SET EXERCISE => In the entries below, find every line with "script" and copy it.

GIVEN DATA =>
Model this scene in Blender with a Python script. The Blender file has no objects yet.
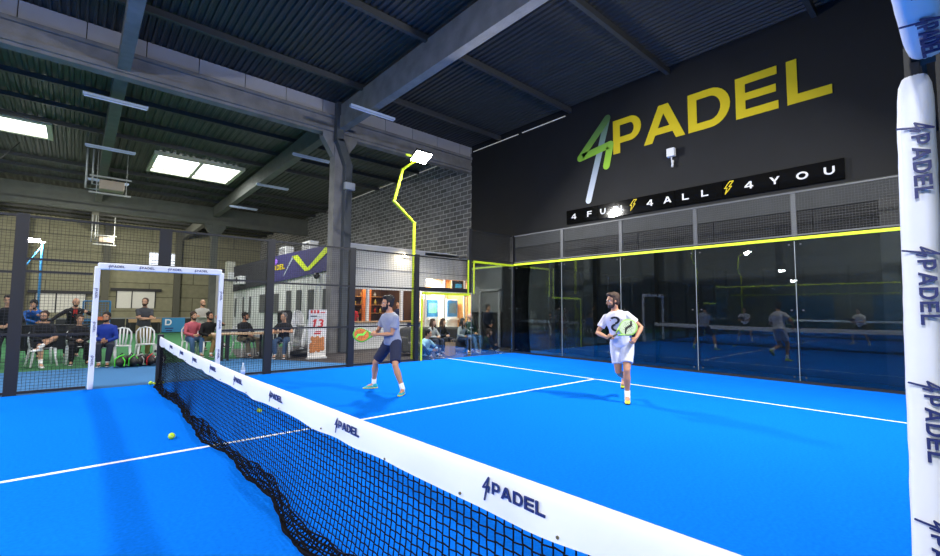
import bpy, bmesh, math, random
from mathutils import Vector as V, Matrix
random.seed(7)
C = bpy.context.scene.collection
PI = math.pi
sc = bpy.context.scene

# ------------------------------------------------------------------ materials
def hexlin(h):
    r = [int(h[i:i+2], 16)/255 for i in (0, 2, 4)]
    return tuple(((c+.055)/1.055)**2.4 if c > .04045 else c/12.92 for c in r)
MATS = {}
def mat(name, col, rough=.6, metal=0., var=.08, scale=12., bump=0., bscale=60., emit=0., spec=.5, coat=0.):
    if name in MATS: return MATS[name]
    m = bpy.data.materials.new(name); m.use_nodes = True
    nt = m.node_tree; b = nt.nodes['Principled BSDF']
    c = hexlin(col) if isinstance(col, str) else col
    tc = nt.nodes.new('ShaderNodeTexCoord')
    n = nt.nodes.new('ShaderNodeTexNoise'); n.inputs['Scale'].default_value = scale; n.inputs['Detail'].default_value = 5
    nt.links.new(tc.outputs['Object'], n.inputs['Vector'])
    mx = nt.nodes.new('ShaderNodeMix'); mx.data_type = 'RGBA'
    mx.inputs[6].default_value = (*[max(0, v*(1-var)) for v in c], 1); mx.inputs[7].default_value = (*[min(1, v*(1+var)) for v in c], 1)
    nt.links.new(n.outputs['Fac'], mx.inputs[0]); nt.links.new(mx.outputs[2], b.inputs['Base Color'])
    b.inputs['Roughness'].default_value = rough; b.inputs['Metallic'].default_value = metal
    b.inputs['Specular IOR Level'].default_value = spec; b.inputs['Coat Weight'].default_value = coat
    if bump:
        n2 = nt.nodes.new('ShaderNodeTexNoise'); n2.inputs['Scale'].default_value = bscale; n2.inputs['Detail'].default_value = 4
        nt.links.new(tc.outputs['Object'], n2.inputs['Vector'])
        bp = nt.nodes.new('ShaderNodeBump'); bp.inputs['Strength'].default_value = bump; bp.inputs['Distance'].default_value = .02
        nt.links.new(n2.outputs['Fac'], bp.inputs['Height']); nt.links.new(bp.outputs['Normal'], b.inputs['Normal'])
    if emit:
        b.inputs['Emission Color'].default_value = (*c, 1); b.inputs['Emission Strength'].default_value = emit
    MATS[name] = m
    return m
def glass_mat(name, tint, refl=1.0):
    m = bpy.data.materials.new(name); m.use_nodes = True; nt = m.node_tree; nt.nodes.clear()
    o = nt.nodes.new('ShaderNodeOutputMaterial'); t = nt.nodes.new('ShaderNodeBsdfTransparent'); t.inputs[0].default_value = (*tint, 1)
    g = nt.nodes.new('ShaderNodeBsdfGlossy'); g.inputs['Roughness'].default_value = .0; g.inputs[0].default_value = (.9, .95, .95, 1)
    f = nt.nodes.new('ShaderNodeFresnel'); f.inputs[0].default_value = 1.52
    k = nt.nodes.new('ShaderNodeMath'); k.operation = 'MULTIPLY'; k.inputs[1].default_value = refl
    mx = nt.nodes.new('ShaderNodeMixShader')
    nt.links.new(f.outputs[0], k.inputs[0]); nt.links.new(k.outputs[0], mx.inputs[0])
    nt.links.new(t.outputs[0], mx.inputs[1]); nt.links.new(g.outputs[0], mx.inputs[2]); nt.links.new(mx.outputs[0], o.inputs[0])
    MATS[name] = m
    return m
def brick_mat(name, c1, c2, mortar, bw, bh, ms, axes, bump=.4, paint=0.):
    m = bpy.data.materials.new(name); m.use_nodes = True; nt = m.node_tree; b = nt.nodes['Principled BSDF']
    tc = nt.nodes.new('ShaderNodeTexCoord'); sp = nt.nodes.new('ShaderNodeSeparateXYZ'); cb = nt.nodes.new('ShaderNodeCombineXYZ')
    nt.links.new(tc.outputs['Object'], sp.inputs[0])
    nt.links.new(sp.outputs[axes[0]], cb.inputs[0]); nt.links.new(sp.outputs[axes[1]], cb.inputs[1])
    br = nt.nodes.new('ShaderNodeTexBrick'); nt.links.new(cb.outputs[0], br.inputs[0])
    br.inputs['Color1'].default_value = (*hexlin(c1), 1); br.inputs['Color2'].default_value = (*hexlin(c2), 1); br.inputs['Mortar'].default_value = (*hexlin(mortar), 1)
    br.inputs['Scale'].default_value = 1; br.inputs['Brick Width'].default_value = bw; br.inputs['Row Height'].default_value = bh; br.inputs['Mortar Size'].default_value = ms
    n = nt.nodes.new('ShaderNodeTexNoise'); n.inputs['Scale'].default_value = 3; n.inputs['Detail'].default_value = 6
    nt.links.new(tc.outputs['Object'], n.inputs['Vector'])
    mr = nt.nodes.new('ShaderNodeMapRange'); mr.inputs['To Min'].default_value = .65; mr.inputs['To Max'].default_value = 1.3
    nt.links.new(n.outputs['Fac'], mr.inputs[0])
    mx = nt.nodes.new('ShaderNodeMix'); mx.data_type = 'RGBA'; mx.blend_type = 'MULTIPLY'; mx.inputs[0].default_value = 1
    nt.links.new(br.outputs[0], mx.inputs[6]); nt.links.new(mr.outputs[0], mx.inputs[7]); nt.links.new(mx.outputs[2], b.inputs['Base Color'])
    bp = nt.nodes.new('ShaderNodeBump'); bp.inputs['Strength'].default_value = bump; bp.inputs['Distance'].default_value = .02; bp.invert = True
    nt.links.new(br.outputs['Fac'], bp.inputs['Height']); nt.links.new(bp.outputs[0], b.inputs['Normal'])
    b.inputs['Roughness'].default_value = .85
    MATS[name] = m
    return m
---
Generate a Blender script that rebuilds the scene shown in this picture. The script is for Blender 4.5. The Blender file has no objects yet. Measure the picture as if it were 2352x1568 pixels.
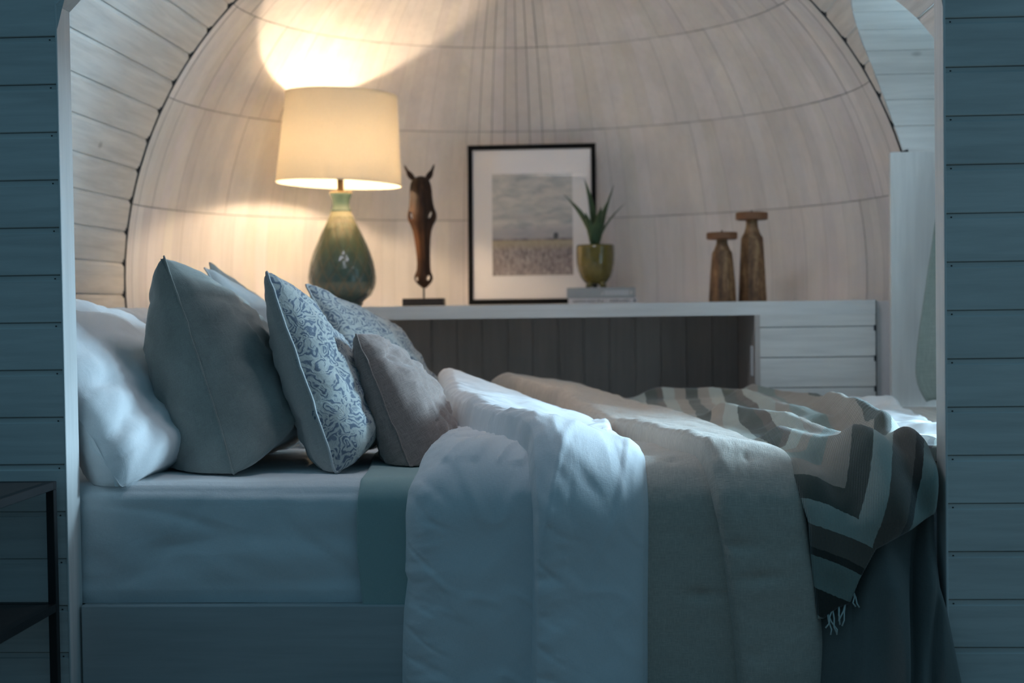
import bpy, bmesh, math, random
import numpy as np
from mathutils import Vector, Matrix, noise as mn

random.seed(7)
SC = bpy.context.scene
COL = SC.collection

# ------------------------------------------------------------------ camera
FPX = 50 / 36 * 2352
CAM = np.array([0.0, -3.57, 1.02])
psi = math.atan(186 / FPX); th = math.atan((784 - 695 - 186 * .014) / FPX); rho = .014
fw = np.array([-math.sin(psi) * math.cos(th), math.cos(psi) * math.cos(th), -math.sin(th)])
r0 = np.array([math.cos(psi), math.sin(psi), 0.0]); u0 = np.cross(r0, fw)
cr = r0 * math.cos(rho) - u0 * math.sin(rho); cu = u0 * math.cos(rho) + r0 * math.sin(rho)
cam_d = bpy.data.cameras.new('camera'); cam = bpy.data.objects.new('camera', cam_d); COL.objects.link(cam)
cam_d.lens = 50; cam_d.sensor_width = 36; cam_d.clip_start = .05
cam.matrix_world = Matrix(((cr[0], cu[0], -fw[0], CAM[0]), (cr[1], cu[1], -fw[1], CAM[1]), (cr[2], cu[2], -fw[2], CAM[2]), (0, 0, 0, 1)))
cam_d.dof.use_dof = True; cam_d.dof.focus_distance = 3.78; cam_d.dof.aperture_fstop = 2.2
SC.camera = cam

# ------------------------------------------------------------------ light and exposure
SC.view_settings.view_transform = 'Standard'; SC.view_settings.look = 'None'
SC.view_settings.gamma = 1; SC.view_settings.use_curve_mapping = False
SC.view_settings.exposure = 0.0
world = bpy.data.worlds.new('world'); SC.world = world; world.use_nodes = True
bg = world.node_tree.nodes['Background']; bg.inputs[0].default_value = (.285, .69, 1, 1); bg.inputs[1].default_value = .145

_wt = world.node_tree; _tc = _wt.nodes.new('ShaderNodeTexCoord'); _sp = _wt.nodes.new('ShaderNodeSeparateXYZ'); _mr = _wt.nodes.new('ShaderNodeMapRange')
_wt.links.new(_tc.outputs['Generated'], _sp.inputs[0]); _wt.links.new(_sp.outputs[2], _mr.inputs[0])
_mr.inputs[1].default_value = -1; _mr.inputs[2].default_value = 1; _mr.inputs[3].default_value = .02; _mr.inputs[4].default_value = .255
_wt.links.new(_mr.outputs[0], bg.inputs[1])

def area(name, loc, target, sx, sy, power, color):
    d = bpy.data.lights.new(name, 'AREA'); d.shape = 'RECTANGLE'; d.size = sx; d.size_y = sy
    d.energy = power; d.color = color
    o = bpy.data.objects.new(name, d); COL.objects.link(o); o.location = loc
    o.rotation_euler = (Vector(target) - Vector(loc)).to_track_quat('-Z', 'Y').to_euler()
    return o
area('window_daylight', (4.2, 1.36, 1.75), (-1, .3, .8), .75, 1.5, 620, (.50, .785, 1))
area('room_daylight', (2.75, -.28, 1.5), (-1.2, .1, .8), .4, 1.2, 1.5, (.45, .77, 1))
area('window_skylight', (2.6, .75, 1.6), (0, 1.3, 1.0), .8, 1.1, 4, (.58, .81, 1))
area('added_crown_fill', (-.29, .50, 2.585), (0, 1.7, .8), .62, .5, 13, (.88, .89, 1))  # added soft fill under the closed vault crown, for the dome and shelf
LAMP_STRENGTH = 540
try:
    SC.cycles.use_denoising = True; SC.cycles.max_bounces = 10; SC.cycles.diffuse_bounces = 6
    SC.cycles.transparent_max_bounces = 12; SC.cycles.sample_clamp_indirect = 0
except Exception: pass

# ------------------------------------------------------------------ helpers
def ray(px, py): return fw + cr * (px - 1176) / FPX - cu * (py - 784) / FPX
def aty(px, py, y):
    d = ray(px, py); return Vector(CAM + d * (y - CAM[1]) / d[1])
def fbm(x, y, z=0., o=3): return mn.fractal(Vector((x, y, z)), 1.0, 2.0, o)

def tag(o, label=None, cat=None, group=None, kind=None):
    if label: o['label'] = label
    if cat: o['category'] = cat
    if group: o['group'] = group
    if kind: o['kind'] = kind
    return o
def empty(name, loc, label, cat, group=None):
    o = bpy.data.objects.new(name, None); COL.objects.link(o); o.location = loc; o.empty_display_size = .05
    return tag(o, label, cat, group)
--
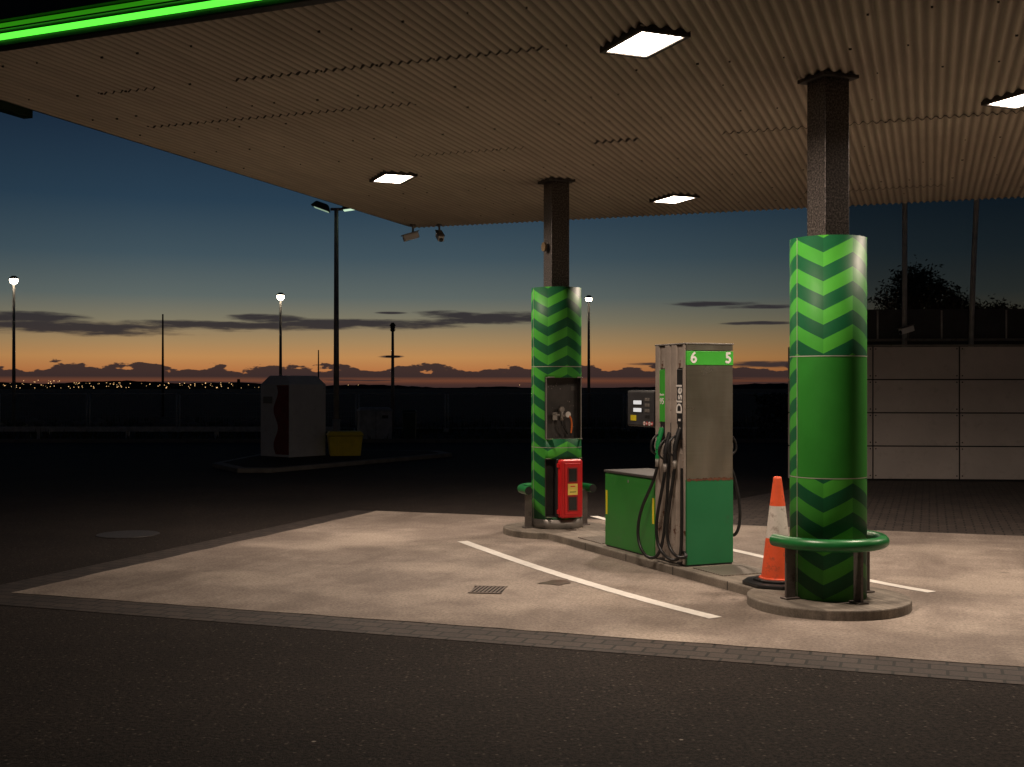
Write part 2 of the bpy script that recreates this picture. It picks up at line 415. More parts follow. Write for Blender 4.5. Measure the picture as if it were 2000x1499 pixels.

TASK SOLUTION =>
Model this scene in Blender with a Python script. The Blender file has no objects yet.
Generate a Blender script that rebuilds the scene shown in this picture. The script is for Blender 4.5. The Blender file has no objects yet. Measure the picture as if it were 2352x1568 pixels.
Write part 2 of the bpy script that recreates this picture. It picks up at line 415. More parts follow. Write for Blender 4.5. Measure the picture as if it were 2000x1499 pixels.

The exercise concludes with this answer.